Doze anos após “Royals” estourar nas rádios e transformar uma adolescente neozelandesa em um fenômeno global, Lorde volta com Virgin, seu quarto álbum. Desta vez, porém, não há ostentação pop, nem a melancolia glamourizada de “Melodrama” ou o escapismo solar de “Solar Power”. Aqui, a artista se entrega a um exercício de expor suas cicatrizes sem filtros, em um disco que oscila entre o confessional e o ritualístico. Se antes ela cantava sobre ser “royal” sem coroas, agora fala de ovulação, DIUs e transtornos alimentares com a mesma naturalidade de quem conversa em um bar às 3 da manhã.
A produção, liderada por Jim-E Stack (com colaborações de Dev Hynes, Dan Nigro e Buddy Ross), abraça uma eletrônica orgânica, onde sintetizadores não se destacam, mas respiram. Um bom exemplo é “Shapeshifter”, as batidas quebradas e os arranjos texturizados criam um clima de tensão crescente, espelhando a letra sobre relacionamentos voláteis.
Já “Broken Glass” traz um piano minimalista e vocais sussurrados, quase como se Lorde estivesse confidenciando segredos ao ouvido do ouvinte.
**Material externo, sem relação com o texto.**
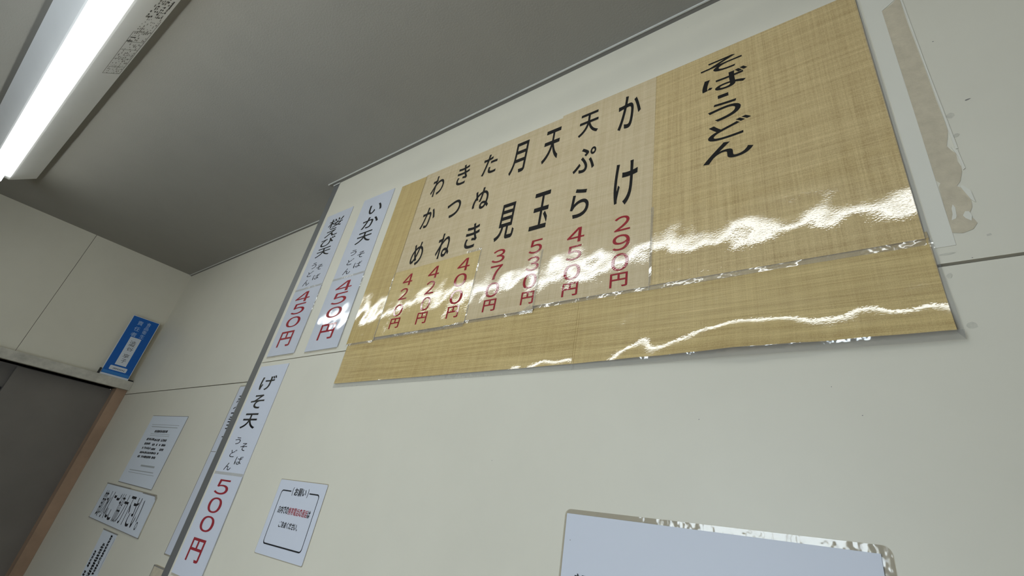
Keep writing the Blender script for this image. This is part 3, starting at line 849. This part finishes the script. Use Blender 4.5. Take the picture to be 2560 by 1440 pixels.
# ================================================================ blue certificate plate on the door head
a6 = thing('name_plate', (LX + 0.026, 0.038, 1.9700), 'blue upright plate with white lettering standing on the door head board', 'sign')
dB = 0.0255
bl = MB().prism([(-0.0195, 1.9700), (0.0965, 1.9700), (0.0965, 2.2655), (-0.0195, 2.2655)], 'left', dB, dB - 0.003).build('plate', M['paper_old'], a6)
bf = MB().quad('left', -0.0172, 0.0942, 1.9785, 2.2632, dB + 0.0003).build('blue_field', M['blue'], bl)
letters('plate_text', [('責', 0.0110, 0.0330, 2.2270, 2.2480), ('任', 0.0095, 0.0330, 2.1965, 2.2175), ('者', 0.0085, 0.0330, 2.1680, 2.1885)], M['blue_text'], 'left', dB + 0.0006, bl, 0.0)
letters('plate_text', [('食', 0.0480, 0.0660, 2.2330, 2.2520), ('品', 0.0475, 0.0650, 2.2130, 2.2310), ('衛', 0.0470, 0.0650, 2.1920, 2.2110), ('生', 0.0470, 0.0660, 2.1700, 2.1890)], M['blue_text'], 'left', dB + 0.0006, bl, 0.0)
nm = MB().quad('left', 0.0150, 0.0610, 2.0260, 2.1650, dB + 0.0006).build('name_card', M['paper_old'], bl)
letters('plate_text', [('澁', 0.0240, 0.0500, 2.1220, 2.1490), ('谷', 0.0250, 0.0520, 2.0990, 2.1180), ('享', 0.0260, 0.0520, 2.0640, 2.0830), ('子', 0.0290, 0.0500, 2.0400, 2.0580)], M['ink_grey'], 'left', dB + 0.0009, bl, 0.0)
MB().flat('left', rounded(0.0030, 0.0730, 1.9990, 2.0190, 0.004), dB + 0.0006).build('date_label', M['paper_old'], bl)
mb = MB()
for k in range(8):
    u = 0.018 + k * 0.0062
    mb.bar('left', (u, 2.004), (u + rnd.uniform(0, 0.004), 2.011), 0.0018, dB + 0.0009)
    mb.bar('left', (u - 0.001, rnd.uniform(2.004, 2.011)), (u + 0.004, rnd.uniform(2.004, 2.011)), 0.0014, dB + 0.0009)
mb.build('date_print', M['ink_grey'], bl)
mb = MB().quad('left', -0.0150, 0.0920, 1.9800, 1.9930, dB + 0.0006)
mb.build('footer_band', M['blue_pale'], bl)
MB().box(LX + dB - 0.006, LX + dB + 0.004, -0.0275, -0.0205, 1.9700, 1.9960).build('holder_clip', M['black'], a6)
MB().box(LX + dB - 0.006, LX + dB + 0.004, 0.0975, 0.1170, 1.9700, 1.9760).build('holder_clip', M['black'], a6)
A escolha sonora não é aleatória: o álbum usa o silêncio e o espaço vazio como elementos narrativos, como em “Clearblue”, onde a voz a capela – inspirada no experimentalismo de “22, A Million”, de Bon Iver – amplifica o desespero contido na letra sobre um teste de gravidez.
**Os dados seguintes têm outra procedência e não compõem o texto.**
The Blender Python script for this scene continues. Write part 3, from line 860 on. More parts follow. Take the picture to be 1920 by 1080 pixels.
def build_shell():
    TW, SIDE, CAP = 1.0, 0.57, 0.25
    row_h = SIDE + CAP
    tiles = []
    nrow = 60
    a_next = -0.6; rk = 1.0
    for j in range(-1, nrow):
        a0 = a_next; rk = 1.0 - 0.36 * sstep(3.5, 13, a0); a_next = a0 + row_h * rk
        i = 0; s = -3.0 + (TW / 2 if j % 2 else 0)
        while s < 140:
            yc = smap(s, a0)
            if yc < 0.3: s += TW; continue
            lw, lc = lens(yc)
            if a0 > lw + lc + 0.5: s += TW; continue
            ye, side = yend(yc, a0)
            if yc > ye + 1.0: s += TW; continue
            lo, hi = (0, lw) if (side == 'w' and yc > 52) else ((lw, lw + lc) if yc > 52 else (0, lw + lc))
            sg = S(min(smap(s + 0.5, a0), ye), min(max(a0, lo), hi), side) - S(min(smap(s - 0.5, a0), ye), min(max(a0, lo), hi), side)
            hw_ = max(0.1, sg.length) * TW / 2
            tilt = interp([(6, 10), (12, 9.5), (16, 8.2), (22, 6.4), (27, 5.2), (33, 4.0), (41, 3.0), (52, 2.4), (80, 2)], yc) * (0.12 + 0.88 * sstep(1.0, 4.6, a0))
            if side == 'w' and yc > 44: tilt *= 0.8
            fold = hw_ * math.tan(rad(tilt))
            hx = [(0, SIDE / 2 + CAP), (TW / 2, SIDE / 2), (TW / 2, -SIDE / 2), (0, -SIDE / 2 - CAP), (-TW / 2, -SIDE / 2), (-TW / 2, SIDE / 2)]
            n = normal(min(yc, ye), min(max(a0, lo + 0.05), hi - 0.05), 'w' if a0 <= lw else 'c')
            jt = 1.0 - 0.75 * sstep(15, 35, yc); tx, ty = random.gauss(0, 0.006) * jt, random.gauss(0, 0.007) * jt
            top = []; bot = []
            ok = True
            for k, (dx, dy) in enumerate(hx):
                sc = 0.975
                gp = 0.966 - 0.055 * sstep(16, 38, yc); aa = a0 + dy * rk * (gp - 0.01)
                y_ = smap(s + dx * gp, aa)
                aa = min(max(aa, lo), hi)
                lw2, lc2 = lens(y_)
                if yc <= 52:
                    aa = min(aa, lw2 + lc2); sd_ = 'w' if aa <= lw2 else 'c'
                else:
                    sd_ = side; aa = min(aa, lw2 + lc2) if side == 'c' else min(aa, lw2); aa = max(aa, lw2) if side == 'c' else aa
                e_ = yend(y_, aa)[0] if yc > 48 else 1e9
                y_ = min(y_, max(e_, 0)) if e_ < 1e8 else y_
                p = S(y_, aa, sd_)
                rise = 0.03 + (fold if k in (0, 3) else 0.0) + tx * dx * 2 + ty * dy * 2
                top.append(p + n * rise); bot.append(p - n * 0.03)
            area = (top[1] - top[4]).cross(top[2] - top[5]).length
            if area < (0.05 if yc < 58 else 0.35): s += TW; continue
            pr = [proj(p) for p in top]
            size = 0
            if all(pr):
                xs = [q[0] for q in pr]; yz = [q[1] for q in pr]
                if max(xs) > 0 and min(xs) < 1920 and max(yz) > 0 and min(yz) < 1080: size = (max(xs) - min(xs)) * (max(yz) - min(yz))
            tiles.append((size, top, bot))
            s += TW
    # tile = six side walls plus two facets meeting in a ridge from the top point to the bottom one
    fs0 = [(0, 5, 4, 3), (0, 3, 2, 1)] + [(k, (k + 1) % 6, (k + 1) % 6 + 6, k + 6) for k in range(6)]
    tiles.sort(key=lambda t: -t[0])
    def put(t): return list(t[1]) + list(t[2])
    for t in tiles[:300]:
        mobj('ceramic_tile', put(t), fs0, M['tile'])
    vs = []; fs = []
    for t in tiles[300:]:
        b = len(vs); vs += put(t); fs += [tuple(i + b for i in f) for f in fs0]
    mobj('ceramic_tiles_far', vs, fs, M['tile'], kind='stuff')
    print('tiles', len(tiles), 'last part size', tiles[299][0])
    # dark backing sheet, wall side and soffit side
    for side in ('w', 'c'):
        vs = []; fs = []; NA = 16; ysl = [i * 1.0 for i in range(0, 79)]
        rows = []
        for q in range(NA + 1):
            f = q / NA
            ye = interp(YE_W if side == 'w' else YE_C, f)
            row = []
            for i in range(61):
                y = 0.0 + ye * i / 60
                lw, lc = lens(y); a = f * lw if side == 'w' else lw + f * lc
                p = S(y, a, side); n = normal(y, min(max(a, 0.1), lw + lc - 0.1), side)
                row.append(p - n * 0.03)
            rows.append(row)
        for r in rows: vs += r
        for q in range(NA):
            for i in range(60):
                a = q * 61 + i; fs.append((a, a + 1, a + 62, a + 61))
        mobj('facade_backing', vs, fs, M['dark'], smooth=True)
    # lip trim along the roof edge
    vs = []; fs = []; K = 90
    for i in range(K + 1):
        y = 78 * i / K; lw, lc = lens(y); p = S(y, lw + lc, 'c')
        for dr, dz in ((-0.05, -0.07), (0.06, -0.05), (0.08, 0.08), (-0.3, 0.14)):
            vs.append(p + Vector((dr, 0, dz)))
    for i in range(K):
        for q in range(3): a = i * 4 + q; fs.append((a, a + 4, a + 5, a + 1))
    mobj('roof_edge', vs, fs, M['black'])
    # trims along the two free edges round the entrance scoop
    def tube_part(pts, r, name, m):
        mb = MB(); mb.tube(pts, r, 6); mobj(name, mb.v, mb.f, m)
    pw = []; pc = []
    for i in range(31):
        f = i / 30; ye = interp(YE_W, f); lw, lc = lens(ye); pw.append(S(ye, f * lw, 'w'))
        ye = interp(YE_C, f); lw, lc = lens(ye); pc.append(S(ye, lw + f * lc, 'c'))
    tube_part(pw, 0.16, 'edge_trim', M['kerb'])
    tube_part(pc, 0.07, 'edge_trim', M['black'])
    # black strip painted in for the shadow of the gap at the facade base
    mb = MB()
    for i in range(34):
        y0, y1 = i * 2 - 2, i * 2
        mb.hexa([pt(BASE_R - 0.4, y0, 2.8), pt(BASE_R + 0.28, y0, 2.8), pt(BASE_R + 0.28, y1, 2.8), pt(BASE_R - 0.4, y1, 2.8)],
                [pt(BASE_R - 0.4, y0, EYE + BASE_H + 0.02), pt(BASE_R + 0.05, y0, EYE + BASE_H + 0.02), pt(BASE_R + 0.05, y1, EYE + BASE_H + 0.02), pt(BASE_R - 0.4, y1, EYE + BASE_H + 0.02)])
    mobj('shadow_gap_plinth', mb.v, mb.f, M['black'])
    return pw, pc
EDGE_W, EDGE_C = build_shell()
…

Mas Virgin não é só sobre fragilidade. Há uma força subterrânea em faixas como “Favourite Daughter”, onde Lorde reflete sobre a sombra materna em versos que beiram o ensaístico: “Tudo que eu fiz foi para fazer minha mãe orgulhosa”. A música começa com um violão discreto e vai ganhando camadas de cordas e percussão, como se cada instrumento representasse uma geração de mulheres carregando o mesmo peso. Essa abordagem quase literária é um dos trunfos do disco. Lorde não entrega respostas; em Virgin ela está muito mais interessada em fazer perguntsa. Em “Hammer”, por exemplo, a letra questiona: “É amor ou é ovulação?”, enquanto a produção mistura batidas tribais com synths que lembram pulsações — uma metáfora sutil para o corpo como território de conflito.
O conceito artístico do álbum é tão visceral quanto sua capa (uma radiografia pélvica com DIU). Lorde não quer ser decifrada facilmente. Em “Man Of The Year”, a ironia aparece em versos sobre um “homem perfeito” que soa mais como uma crítica à idealização romântica do que um elogio. A produção, com guitarras distorcidas e um refrão que deliberadamente não “gruda”, reforça a recusa em agradar aos algoritmos. É pop, mas não convencional. É íntimo, mas não acomodado.
E é justamente essa ambiguidade que faz de Virgin um disco fascinante. Enquanto Melodrama era uma festa com lágrimas mascaradas, e Solar Power um interlúdio ensolarado (porém mal compreendido), este álbum é um retrato da maturidade como um processo espinhoso. Em “What Was That”, a artista brinca com samples de risadas e vocais distorcidos, criando uma atmosfera onírica que contrasta com a letra sobre arrependimentos. Já “David” – possivelmente a música mais “pop” do tracklist – tem uma estrutura que parece desmontar a própria ideia de hit, com um clímax que se dissolve em vez de explodir.
Aqui, Lorde não está interessada em repetir fórmulas. Ela se permite falhar, como em Clearblue, onde a letra oscila entre o poético (“Há sangue quebrado em mim, passado de mãe para filha”) e o literal demais (“Cavalgo até chorar”). Esses tropeços, porém, são parte do charme. Virgin é sobre a beleza do imperfeito, sobre crescer e perceber que a maturidade não é um destino, mas uma jornada cheia de recuos.
Um dos maiores trunfos do disco é usar o errático, a sofisticação com pouco e não parecer uma emulação de um disco de baixo orçamento de uma artista independente. Há proposta interessantíssima em uma artista pop construindo um trabalho confessional. Ninguém sabe o que se passa na cabeça da artista, mas ela não convida a entrar na sua intimidade de maneira tão convincente que é difícil não terminar a audição criando um carinho maior pela Ella Marija Lani Yelich-O’Connor, a pessoa por trás da Lorde.

Virgin, definitivamente, não entrega um refrão inesquecível, mas a sensação de ter testemunhado um renascimento em tempo real. Lorde poderia ter feito um disco sobre “superação”, mas preferiu um sobre dúvidas. E é aí que mora sua coragem. Em uma indústria obcecada por certezas, Virgin é um álbum que abraça o não saber. Que ousa ser estranho, quieto e, às vezes, desconfortável. Como a vida adulta, aliás.